A few weeks ago I started a lockdown project to learn a little Japanese. I’ve been using Tofugu’s guide to beginner Japanese. which I’ve found excellent so far.
They use a novel approach of starting out with the Japanese alphabets fist, including even Kanji, then moving onto grammar and basic language proficiency. The rationale is that by building up a vocabulary and basic literacy, it’ll save effort later as a learner would otherwise be interrupted over and over again having to look up words while trying to learn grammar.
Another twist is that they recommend learning to read kana (hiragana and katakana) and kanji without learning to write it, which is an art unto itself. Regardless of whether it’s Japan or the west, we’re in the age of electronic input. Learning to write Japanese by hand is high effort and low impact because you’d almost never use it. Conversely, knowing how to read Japanese gives you all the tools you need to input it into a phone or computer.

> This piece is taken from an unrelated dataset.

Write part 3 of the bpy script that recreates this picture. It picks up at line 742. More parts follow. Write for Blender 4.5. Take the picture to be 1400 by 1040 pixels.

Their hiragana guide presents each character one at a time, along with a memory aid for each. For instance, the character for fu/hu (ふ) looks like a fu-reaky Hu-la dancer:
It’s a little ridiculous, but effective. In about two weeks, I was able to learn the entire hiragana alphabet (~45 characters plus some combinations that have special pronounciations) and about half of the katakana alphabet (all the same syllables as hiragana except with a whole new set of symbols – thanks Japan). I’m awful at this stuff, so it’s more progress than I ever expected. I follow a few people who write in Japanese on Twitter, and my jaw fell open when I was able to read some of what they wrote 1. At this point in my life I’d internalized the assumption that all asian character sets would forever remain inscrutable hieroglyphs to me.
Of course, the effort of learning kana pales in comparison to the next step, which is to start building a kanji arsenal (over 2,000 characters to get to basic literacy, ideally a few thousand more to get to a more normal level, and each character can have multiple readings – again, thanks Japan). I’m trying Tofugu’s spaced repetition system for that too.

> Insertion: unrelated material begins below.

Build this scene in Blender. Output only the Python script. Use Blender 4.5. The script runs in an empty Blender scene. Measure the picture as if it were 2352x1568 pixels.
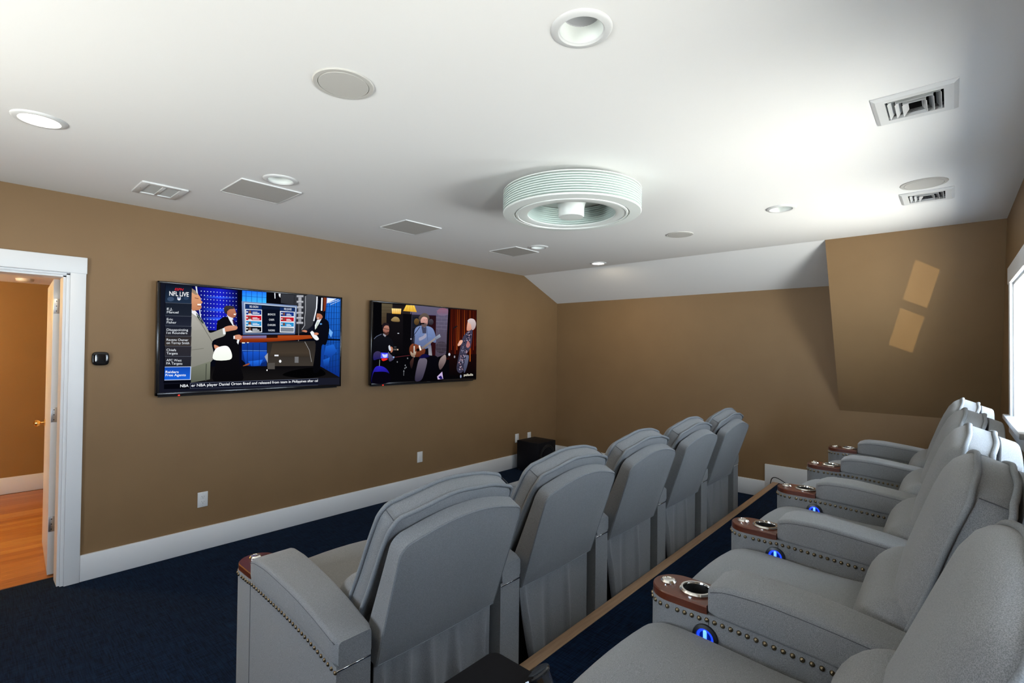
import bpy, bmesh, math, random
from mathutils import Vector, Matrix
random.seed(7)
SC = bpy.context.scene
COL = SC.collection

# ------------------------------------------------------------------ camera
FPX = 1129.276
cam_d = bpy.data.cameras.new('camera')
cam_d.sensor_width = 36.0
cam_d.lens = FPX / 2352 * 36.0
cam_d.clip_start = 0.02
cam = bpy.data.objects.new('camera', cam_d); COL.objects.link(cam)
fw = Vector((0.745495, 0.666366, 0.01389)); rt = Vector((0.66628, -0.745624, 0.010797)); up = Vector((-0.017551, -0.001205, 0.999845))
m = Matrix.Identity(4)
for i in range(3):
    m[i][0], m[i][1], m[i][2] = rt[i], up[i], -fw[i]
m.translation = Vector((0, 0, 1.5887))
cam.matrix_world = m
SC.camera = cam

# ------------------------------------------------------------------ view / world / large lights
vs = SC.view_settings
vs.view_transform = 'Standard'; vs.look = 'None'; vs.exposure = 0.08; vs.gamma = 1.0; vs.use_curve_mapping = False

SKY_STRENGTH = 46.0
w = bpy.data.worlds.new('daylight'); SC.world = w; w.use_nodes = True
nt = w.node_tree; nt.nodes.clear()
wo = nt.nodes.new('ShaderNodeOutputWorld'); bg = nt.nodes.new('ShaderNodeBackground')
tc = nt.nodes.new('ShaderNodeTexCoord'); sp = nt.nodes.new('ShaderNodeSeparateXYZ'); mr = nt.nodes.new('ShaderNodeMapRange'); cr = nt.nodes.new('ShaderNodeValToRGB')
nt.links.new(tc.outputs['Generated'], sp.inputs[0]); nt.links.new(sp.outputs['Z'], mr.inputs['Value'])
mr.inputs['From Min'].default_value = -1; mr.inputs['From Max'].default_value = 1
nt.links.new(mr.outputs[0], cr.inputs[0])
e = cr.color_ramp.elements
e[0].position = 0.0; e[0].color = (1.0, 0.945, 0.85, 1)          # sunlit ground
e[1].position = 1.0; e[1].color = (0.10, 0.145, 0.23, 1)          # zenith
a = e.new(0.24); a.color = (1.0, 0.95, 0.86, 1)
a = e.new(0.40); a.color = (0.88, 0.91, 0.94, 1)
a = e.new(0.485); a.color = (0.70, 0.77, 0.85, 1)      # hazy distance
a = e.new(0.515); a.color = (0.40, 0.46, 0.55, 1)
nt.links.new(cr.outputs[0], bg.inputs[0]); bg.inputs[1].default_value = SKY_STRENGTH
nt.links.new(bg.outputs[0], wo.inputs[0])

# room dimensions
H = 2.58; D = 4.348; XF = 5.86; XS = 5.0915; YR = -0.306; XB = -1.6; ZK = 2.252; ZP = 0.996; YP = 0.835; RIS = 0.18
WINS = [(3.74, 4.62), (2.20, 2.95), (0.40, 1.00)]; WZ0, WZ1 = 1.175, 2.062; TW = 0.32
BY0, BY1, BZ0, BZ1 = 1.45, 2.45, 0.85, 2.06                       # window in the wall behind the camera

for i, (a0, a1) in enumerate(WINS):                              # portals guide the daylight through the windows
    ld = bpy.data.lights.new('window_portal', 'AREA'); ld.shape = 'RECTANGLE'; ld.size = a1 - a0; ld.size_y = WZ1 - WZ0
    ld.cycles.is_portal = True
    lo = bpy.data.objects.new('window_portal', ld); COL.objects.link(lo)
    lo.location = ((a0 + a1) / 2, YR - 0.20, (WZ0 + WZ1) / 2); lo.rotation_euler = (math.radians(90), 0, 0)

ld = bpy.data.lights.new('window_portal', 'AREA'); ld.shape = 'RECTANGLE'; ld.size = BZ1 - BZ0; ld.size_y = BY1 - BY0; ld.cycles.is_portal = True
lo = bpy.data.objects.new('window_portal', ld); COL.objects.link(lo)
lo.location = (XB - .12, (BY0 + BY1) / 2, (BZ0 + BZ1) / 2); lo.rotation_euler = (0, math.radians(-90), 0)

# sun glint thrown up into the far window from outside
gl = bpy.data.lights.new('sun_glint', 'SPOT'); gl.energy = 3600; gl.color = (1.0, 0.80, 0.42); gl.shadow_soft_size = 0.012
gl.spot_size = math.radians(4.6); gl.spot_blend = 0.0
go = bpy.data.objects.new('sun_glint', gl); COL.objects.link(go)
gdir = Vector((1, 0.58, 0.30)).normalized(); gtarget = Vector((5.376, 0.255, 1.985))
go.location = gtarget - gdir * 11.0
go.rotation_euler = gdir.to_track_quat('-Z', 'Y').to_euler()

sn = bpy.data.lights.new('sun', 'SUN'); sn.energy = 2.5; sn.color = (1.0, 0.90, 0.72); sn.angle = math.radians(3)
sno = bpy.data.objects.new('sun', sn); COL.objects.link(sno)
sno.rotation_euler = Vector((-1.45, 1.0, -1.6)).to_track_quat('-Z', 'Y').to_euler()

# ------------------------------------------------------------------ helpers
def S(c):
    def f(v):
        v /= 255.0
        return v / 12.92 if v <= 0.04045 else ((v + 0.055) / 1.055) ** 2.4
    return tuple(f(v) for v in c)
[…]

Tofugu seems have struck a nice balance between concepts and tooling for memorization. I tried Duolingo’s English-Japanese course when it was released, but got nowhere with it. Their app is technically impressive, but there’s no context for most of what you’re doing – the idea is seemingly to show you a lot of fragments until you start to internalize what’s going on. I need some background exposition.

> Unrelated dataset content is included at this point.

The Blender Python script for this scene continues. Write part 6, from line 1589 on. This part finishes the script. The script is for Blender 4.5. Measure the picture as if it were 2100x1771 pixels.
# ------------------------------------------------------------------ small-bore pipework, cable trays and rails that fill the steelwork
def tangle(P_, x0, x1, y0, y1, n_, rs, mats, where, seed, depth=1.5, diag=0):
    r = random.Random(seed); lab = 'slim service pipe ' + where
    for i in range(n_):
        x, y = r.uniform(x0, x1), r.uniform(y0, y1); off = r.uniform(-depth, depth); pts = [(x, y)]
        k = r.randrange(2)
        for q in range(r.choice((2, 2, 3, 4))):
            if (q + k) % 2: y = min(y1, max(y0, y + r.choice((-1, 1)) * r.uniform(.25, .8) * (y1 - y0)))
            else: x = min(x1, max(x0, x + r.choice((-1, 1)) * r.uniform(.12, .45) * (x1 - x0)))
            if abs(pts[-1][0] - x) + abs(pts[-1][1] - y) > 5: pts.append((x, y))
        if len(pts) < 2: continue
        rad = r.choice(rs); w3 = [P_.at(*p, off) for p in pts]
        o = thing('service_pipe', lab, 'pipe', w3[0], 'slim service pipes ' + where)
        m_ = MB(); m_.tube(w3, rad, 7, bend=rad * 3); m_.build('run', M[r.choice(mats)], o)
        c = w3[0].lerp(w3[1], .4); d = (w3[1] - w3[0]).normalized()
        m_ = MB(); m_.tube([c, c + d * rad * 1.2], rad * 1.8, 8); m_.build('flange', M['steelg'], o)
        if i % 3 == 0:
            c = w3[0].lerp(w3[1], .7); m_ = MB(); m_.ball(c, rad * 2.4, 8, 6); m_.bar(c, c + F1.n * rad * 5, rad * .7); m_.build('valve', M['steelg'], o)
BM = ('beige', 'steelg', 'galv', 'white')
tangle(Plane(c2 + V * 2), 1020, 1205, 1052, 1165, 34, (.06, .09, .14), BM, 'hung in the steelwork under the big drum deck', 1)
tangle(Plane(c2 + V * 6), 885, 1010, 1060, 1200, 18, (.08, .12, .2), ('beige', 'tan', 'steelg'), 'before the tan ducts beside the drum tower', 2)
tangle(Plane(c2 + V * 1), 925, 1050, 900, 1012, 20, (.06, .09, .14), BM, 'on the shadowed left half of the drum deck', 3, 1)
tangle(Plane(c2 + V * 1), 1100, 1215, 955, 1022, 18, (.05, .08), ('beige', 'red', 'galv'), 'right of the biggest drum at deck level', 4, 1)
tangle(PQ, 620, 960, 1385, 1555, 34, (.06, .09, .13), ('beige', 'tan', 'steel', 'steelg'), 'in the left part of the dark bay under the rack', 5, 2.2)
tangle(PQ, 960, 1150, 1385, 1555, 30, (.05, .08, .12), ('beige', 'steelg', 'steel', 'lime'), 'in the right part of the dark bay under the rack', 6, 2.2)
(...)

It’s possible to swing too far the other way too. I previously tried a course that was more like a textbook, and it suffered from too much background – pages of it before any new concept, most of which I was never had a hope of remembering. Also, the interactive tools available in internet/app form to help with retention are an absolutely key learning implement.
But like learning any skill, there’s no substitute for motivation. The key is consistent effort over a prolonged period, and that’s normally where I fall off the wagon. It’s also doubly true for skills that don’t see much practical use. We’ll see how far down this rabbit hole I make it.
1 Albeit very slowly, and without comprehension because while I can puzzle out the sounds, I have no vocabulary.